As coisas se acomodaram em pouco tempo, ela voltou para casa, continuou seus estudos, chegou a ter dois namorados, inclusive em Maceió, e a partir daquele momento não se interessou por mais ninguém. Não casar foi uma opção dela, se dedicando por muito tempo ao trabalho e à catequese. Foi quando Elisandra Nascimento Santana (Sandrinha) entrou na sua vida. A sua mãe, Edileuza, veio trabalhar na casa de Darticléa a pedido de seu pai, ele se preocupava com o destino que a filha poderia ter onde moravam. Não deu certo e foi embora.
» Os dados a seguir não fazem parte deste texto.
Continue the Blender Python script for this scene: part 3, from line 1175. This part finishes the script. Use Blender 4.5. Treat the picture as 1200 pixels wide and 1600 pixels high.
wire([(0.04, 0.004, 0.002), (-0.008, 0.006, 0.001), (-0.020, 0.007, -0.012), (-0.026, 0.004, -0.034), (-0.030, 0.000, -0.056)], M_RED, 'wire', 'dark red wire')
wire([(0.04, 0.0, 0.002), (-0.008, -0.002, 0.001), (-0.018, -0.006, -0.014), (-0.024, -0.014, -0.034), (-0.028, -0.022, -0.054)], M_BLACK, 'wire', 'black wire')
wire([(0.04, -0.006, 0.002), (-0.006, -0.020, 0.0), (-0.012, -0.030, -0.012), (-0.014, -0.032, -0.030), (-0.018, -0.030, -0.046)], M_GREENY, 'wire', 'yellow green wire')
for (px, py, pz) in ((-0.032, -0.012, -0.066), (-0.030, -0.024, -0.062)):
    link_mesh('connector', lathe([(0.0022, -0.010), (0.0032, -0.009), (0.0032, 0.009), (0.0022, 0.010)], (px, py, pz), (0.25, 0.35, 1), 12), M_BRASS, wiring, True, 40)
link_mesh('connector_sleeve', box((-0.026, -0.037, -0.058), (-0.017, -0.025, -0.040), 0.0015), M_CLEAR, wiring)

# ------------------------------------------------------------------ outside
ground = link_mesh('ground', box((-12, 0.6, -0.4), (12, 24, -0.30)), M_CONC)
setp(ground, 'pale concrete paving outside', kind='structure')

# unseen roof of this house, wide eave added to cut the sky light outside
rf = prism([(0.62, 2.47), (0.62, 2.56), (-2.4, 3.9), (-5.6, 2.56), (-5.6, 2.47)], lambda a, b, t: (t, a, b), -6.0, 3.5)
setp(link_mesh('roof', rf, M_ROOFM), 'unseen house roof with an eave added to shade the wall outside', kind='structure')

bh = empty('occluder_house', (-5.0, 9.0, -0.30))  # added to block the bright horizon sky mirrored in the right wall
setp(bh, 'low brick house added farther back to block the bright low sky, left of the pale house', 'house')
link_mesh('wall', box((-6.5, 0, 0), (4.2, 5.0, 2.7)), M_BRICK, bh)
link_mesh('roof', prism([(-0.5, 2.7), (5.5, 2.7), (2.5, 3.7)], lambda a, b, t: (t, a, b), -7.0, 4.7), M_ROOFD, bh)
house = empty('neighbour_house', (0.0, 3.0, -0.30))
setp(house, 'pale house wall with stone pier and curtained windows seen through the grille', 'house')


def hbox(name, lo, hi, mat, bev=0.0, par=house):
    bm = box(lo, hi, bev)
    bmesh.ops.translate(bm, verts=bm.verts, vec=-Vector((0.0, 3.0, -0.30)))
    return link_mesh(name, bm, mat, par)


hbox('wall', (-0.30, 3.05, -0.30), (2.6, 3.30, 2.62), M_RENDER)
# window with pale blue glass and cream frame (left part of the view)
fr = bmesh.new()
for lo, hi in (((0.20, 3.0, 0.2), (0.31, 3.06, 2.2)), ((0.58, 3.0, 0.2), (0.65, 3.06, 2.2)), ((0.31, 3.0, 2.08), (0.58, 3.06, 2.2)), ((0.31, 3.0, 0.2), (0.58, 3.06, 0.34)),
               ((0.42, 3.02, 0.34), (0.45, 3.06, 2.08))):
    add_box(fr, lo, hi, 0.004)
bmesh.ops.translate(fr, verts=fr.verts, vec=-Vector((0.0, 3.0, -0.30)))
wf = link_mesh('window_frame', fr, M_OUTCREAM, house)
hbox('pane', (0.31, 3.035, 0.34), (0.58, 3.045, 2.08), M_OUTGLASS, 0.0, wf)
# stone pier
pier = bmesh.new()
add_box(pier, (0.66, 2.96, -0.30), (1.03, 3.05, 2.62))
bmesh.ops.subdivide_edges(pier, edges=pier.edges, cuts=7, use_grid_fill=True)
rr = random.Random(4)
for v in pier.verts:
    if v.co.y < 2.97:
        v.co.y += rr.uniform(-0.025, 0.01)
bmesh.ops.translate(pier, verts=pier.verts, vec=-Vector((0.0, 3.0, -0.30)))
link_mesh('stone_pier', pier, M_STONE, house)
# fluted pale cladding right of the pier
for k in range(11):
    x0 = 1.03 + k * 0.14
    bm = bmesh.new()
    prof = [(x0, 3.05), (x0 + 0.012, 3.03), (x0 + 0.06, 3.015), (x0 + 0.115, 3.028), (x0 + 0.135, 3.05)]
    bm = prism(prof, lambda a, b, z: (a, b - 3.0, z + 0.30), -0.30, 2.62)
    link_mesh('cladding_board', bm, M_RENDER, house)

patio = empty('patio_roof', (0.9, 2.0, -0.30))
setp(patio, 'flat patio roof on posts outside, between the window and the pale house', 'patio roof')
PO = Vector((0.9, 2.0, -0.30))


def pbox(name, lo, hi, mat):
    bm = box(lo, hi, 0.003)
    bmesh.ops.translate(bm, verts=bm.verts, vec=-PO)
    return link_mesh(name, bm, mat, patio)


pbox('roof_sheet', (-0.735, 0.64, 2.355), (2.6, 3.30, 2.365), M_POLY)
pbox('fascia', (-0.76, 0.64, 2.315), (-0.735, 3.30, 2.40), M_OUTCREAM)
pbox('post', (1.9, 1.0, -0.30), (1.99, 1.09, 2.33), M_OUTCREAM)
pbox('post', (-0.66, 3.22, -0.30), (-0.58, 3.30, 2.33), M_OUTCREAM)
Depois engravidou e teve a filha num lugar muito paupérrimo. A irmã de Darticléa, Terezinha, junto com a irmã da Anunciação, foi ao local e a trouxe de volta para sua casa, junto com Sandrinha.
“Terezinha foi quem deu meu nome. Elissandra foi inspirado em duas grandes cantoras da época: Elis Regina e Sandra de Sá. Eram as cantoras que estavam no auge nos anos 80. Eu nasci no dia 16 de janeiro de 1982. Elis morreu três dias depois. (Sandrinha, 21 de abril de 2022)”.
Sandrina chegou na casa de Darticléa recém-nascida. A ideia era todos darem suporte na sua criação. Foi Terezinha quem a registrou no cartório, em janeiro de 1982. Foi quando Edileuza engravidou novamente. O apego pela menina já era uma realizada e foi resolvido que dali ela não sairia mais: “Ela chegou aqui num estado muito triste, a gente cuidou e agora queríamos que ela ficasse com a gente para ter uma vida melhor do que a que nós encontramos quando ela nasceu. Assim, resolvemos adotá-la”.
Ser mãe não foi difícil para Darticléa, pois toda uma vida soube lidar com crianças e adolescentes. E com Sandrinha, a sua vida ficou plenamente preenchida. Hoje é avó de Jasmine Rafaela (20 anos), Jefferson Rafael (19) e de Alice Gabriela (7). Segue colaborando com a pastoral do Batismo, mas diminuiu o ritmo, se dedicando mais à família e cuidando da saúde. Sem sombra de dúvidas, realizada como pessoa, como mãe e como avó.